Y entonces, ¿para qué están?
"No me iré mientras siga contando con el apoyo de mi presidente" dijo la dimitida Cristina Cifuentes antes de abandonar su puesto de presidenta de la Comunidad Autónoma madrileña. Y se fue cuando dejó de contar con la confianza de su presidente, del Sr. Rajoy, presidente del PP. Ella era presidenta de una Comunidad Autónoma, pero se comportó a la hora de seguir o marcharse como la delegada del gobierno que preside su presidente.
Quienes hemos ejercido responsabilidades autonómicas de la misma condición que la ejercida por Cristina Cifuentes, estábamos más atentos a la voluntad de los ciudadanos sobre los que gobernábamos que al dedo pulgar del presidente o secretario general del partido. Teníamos la clara conciencia de que si ocupábamos la presidencia de una Comunidad Autónoma o de un Ayuntamiento, no era por capricho o voluntad del jefe de tu partido sino porque los electores le habían concedido a la formación política en la que militábamos los apoyos suficientes como para que el parlamento o el plenario municipal nos concediera los votos necesarios para salir investidos para el cargo presidencial.
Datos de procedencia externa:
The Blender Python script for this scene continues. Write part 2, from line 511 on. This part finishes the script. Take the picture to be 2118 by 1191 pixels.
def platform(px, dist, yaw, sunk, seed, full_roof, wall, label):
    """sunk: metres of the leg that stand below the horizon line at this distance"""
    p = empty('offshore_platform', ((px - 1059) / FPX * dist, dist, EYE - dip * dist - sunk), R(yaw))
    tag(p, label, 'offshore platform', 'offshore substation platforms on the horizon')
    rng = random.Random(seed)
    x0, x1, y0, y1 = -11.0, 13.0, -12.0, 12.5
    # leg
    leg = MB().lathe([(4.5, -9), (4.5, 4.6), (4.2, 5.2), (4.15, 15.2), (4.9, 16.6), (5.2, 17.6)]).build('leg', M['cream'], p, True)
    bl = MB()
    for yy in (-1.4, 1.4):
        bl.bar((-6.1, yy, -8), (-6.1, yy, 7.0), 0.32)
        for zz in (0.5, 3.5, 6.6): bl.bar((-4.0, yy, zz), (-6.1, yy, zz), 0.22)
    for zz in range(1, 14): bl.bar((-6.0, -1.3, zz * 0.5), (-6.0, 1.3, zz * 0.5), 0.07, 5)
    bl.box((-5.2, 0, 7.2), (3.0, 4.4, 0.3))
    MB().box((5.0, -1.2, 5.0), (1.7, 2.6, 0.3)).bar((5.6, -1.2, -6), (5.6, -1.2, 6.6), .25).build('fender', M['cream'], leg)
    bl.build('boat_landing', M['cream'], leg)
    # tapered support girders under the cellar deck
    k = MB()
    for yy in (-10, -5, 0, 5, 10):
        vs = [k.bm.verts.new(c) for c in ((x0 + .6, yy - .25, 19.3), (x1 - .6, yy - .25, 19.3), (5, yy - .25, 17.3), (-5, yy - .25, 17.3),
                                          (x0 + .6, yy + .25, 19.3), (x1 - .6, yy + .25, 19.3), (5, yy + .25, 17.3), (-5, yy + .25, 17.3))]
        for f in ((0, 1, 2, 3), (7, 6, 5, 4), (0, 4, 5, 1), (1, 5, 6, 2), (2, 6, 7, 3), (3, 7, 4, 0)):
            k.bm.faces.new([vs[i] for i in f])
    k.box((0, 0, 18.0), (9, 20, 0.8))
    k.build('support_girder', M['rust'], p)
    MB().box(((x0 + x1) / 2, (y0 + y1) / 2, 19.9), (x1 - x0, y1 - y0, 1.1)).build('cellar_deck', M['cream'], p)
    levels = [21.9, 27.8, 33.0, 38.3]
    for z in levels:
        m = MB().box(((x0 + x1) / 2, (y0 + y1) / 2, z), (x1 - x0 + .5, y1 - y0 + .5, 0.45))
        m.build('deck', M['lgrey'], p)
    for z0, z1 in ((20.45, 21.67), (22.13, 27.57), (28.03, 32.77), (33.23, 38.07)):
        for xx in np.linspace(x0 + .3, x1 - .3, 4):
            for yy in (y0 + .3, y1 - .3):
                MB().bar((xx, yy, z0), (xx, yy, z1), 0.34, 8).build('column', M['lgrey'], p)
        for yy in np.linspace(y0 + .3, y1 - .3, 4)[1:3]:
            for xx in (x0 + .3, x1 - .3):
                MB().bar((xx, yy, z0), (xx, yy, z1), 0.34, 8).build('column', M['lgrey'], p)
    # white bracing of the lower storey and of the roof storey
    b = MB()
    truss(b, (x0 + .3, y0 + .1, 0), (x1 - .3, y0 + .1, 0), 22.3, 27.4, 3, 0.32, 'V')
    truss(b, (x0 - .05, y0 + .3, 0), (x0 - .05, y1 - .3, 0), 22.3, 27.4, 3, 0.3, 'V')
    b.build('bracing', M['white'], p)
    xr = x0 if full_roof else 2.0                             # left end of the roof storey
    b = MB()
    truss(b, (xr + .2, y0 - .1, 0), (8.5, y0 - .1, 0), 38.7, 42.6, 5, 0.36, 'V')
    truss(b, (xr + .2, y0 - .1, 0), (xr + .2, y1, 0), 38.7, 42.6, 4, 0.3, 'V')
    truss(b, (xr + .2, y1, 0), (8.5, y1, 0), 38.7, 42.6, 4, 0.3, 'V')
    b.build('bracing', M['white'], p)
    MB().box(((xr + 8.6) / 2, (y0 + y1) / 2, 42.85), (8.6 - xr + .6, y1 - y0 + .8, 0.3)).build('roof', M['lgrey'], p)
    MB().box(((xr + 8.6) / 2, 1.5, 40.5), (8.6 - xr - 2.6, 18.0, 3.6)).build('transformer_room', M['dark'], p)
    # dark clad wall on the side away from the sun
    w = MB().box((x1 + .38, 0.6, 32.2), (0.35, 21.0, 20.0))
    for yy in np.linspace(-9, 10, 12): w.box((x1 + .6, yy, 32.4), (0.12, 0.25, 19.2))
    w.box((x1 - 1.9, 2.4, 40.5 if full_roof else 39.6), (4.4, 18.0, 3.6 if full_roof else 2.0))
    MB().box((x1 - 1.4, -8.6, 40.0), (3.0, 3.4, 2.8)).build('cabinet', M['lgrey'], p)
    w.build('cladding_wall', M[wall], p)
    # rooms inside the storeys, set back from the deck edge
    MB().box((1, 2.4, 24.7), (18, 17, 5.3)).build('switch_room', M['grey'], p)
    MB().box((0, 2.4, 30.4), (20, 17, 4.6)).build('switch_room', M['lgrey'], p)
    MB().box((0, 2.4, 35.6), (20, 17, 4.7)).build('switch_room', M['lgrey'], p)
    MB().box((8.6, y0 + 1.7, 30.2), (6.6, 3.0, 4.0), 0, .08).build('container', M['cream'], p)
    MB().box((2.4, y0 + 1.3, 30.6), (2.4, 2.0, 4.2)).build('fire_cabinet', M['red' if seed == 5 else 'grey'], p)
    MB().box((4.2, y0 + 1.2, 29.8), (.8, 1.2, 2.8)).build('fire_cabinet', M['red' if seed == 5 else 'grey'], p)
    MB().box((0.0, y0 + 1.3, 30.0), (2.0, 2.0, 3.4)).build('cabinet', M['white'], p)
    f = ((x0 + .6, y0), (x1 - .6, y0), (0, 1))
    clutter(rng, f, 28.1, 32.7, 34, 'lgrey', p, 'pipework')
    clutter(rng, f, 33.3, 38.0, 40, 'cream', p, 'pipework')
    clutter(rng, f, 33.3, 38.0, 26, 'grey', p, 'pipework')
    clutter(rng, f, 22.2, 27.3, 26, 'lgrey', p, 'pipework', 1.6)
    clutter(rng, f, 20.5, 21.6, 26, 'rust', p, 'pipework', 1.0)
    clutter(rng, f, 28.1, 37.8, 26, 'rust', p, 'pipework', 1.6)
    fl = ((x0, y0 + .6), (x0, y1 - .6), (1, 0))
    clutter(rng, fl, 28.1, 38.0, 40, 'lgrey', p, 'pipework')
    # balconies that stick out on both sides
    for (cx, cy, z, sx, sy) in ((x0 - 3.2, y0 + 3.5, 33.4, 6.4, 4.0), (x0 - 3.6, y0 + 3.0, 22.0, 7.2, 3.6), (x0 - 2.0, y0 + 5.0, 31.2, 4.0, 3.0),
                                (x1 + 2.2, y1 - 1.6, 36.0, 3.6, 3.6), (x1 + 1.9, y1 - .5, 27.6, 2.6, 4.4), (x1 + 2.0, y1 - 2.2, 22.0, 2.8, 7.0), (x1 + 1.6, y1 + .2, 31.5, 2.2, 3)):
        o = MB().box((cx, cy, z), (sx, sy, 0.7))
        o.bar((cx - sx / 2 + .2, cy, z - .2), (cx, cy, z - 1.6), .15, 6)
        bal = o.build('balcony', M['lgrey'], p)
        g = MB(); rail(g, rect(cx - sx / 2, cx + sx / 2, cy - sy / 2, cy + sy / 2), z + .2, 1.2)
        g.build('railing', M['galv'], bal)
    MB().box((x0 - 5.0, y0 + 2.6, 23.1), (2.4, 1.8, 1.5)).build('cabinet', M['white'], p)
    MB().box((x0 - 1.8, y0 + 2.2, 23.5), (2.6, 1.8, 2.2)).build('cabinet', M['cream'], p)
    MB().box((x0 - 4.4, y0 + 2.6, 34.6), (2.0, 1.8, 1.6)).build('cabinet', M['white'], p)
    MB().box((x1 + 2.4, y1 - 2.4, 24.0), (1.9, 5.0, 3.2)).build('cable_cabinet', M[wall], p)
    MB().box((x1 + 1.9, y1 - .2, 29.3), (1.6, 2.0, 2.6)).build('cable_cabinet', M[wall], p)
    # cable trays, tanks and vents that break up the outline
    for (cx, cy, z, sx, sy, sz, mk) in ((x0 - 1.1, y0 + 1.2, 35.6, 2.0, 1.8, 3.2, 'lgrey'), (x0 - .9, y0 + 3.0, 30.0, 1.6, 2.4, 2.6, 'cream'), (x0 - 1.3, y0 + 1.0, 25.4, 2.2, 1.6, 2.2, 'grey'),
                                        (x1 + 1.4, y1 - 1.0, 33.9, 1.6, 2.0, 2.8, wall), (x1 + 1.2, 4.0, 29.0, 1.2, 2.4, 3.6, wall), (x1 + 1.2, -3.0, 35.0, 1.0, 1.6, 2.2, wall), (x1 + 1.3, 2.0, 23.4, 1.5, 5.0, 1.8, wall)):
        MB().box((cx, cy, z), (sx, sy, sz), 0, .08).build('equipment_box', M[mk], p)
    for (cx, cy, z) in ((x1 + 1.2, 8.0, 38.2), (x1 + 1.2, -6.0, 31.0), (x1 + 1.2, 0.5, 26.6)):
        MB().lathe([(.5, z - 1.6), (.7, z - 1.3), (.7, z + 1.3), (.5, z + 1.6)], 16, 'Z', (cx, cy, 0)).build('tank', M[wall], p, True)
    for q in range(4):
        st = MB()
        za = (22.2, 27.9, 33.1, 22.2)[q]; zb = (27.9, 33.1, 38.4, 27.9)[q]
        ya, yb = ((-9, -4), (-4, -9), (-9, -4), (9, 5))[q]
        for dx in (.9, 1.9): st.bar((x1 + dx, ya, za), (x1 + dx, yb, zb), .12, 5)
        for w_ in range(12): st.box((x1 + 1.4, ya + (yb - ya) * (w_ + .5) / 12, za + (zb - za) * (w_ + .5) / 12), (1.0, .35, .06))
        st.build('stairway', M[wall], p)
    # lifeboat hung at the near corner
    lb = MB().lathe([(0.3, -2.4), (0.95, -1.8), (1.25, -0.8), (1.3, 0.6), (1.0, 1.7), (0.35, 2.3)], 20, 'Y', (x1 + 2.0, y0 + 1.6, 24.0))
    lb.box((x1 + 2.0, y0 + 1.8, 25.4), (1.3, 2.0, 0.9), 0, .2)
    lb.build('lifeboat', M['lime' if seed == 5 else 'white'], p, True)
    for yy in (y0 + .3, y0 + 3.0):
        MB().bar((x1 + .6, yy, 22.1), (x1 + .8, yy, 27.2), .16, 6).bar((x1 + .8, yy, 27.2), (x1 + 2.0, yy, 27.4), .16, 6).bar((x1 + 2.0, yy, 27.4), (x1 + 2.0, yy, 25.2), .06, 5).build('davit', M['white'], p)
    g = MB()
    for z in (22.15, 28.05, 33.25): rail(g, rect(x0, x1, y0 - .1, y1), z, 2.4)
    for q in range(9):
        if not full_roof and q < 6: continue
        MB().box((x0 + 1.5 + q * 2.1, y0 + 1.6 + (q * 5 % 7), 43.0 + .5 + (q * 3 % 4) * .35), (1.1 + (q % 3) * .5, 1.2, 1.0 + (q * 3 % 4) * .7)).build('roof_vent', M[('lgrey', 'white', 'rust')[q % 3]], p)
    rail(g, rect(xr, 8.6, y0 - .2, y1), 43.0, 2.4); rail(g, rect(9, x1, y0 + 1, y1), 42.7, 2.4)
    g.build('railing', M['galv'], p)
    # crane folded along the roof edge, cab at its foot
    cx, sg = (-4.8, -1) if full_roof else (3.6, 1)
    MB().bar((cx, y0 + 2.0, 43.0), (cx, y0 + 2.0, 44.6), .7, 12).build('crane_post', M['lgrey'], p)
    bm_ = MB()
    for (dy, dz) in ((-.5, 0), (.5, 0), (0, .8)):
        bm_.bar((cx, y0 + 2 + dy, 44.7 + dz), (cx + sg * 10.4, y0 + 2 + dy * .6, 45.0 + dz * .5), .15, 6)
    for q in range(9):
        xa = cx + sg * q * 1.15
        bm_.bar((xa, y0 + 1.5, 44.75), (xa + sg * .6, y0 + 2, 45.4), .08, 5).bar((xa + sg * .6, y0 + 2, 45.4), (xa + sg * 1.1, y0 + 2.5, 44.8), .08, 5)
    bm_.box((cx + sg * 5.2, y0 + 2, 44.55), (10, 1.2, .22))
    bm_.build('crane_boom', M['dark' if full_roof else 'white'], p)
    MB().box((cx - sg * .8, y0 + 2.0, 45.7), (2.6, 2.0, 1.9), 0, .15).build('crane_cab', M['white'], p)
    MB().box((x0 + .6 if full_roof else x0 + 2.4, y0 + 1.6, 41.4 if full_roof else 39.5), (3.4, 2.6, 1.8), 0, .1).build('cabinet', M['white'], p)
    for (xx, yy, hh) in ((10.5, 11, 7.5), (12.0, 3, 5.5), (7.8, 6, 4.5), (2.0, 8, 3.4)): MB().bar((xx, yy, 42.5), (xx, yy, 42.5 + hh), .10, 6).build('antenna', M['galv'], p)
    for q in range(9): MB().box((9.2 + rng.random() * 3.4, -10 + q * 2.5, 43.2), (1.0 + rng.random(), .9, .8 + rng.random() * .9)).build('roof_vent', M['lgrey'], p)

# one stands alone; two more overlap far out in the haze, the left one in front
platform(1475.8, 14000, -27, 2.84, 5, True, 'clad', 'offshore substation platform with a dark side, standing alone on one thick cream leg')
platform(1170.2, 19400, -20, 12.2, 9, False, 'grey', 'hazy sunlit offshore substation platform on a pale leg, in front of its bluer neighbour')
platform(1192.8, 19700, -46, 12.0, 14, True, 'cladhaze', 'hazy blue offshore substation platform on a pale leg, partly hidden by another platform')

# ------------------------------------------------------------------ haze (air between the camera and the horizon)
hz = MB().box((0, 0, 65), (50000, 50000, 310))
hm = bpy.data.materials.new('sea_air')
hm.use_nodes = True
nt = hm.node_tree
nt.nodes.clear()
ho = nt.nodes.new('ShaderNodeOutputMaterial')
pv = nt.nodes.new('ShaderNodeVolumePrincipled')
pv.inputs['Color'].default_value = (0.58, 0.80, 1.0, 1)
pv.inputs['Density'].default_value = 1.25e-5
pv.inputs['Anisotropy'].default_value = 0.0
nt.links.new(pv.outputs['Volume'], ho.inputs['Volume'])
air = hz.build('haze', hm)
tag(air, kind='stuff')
Desde la dimisión de Cifuentes, la Comunidad madrileña ha estado sin presidente hasta que el jefe del partido ha deshojado la margarita y ha decidido quién la gobierna que, por lo visto hasta ahora, no lo hará en nombre del pueblo madrileño, sino en nombre de Rajoy. Queda clarísimo que el nominado hará y dirá lo que le diga quien le va a poner ahí. Su papel de muñeco queda retratado tras ese espantoso papel que le han encomendado hacer. A nadie podrá extrañar que la valoración de las Autonomías cada día que pasa disminuya a marchas forzadas. Un porcentaje importante de ciudadanos piensan ya que para tener a un presidente y a un gobierno que le deba su legitimidad al que manda en su partido sería mejor volver al sistema centralista y ahorrarnos ejercicios de ventriloquía.
Para rematar el desprestigio, la Comunidad Autónoma de Cataluña lleva meses gobernada por el gobierno central en aplicación del artículo 155 de la Constitución española. Pasan los meses y no pasa nada. La televisión autonómica catalana sigue tan neutral y objetiva como siempre, la Administración sigue funcionando, la lengua común de todos los españoles sigue ausente de las aulas, los parlamentarios autonómicos siguen sin hacer nada y cobrando como siempre, sin que Cataluña haya descendido en su riqueza o en su aportación al PIB nacional.
No resulta extraño que haya ciudadanos que pregunten por las razones que tenemos los que defendemos el sistema autonómico cuando ven que Madrid cambia de presidente cada vez que quiera el jefe del partido que gobierna, y que Cataluña sigue viva y coleando, y su administración realizando a la perfección la tarea de agencia de viaje para que sus parlamentarios independentistas se familiaricen más con el centro y el norte europeo, visitando Berlín, Bruselas o Waterloo cada vez que se le antoje al Molt Pròfug President Puigdemont. Quienes tanto alardearon de ser los impulsores del Estado autonómico, son los que lo están llevando al descrédito y al desastre.
Y algunos, viendo el espectáculo, piensan que los políticos de la transición eran mejores que los actuales, porque eso antes no pasaba. Lo que los diferenciaba era la independencia de criterio, la libertad para ejercer su cargo en virtud de lo que comprometían electoralmente y la confianza que en ellos depositaban los ciudadanos. ¡Qué es eso de que "no me iré si sigo contando con la confianza del jefe"! Un político demócrata no se debe al jefe sino a los electores y al parlamento. Un chico de 25 años, a cuya madre mató su pareja, dejándolo huérfano y tutor de su hermano pequeño, decía recientemente en el Senado que los vecinos de su pueblo suplieron lo que no hicieron los políticos. "Y, entonces, ¿para qué están?", preguntaba. Por lo visto, para obedecer al jefe.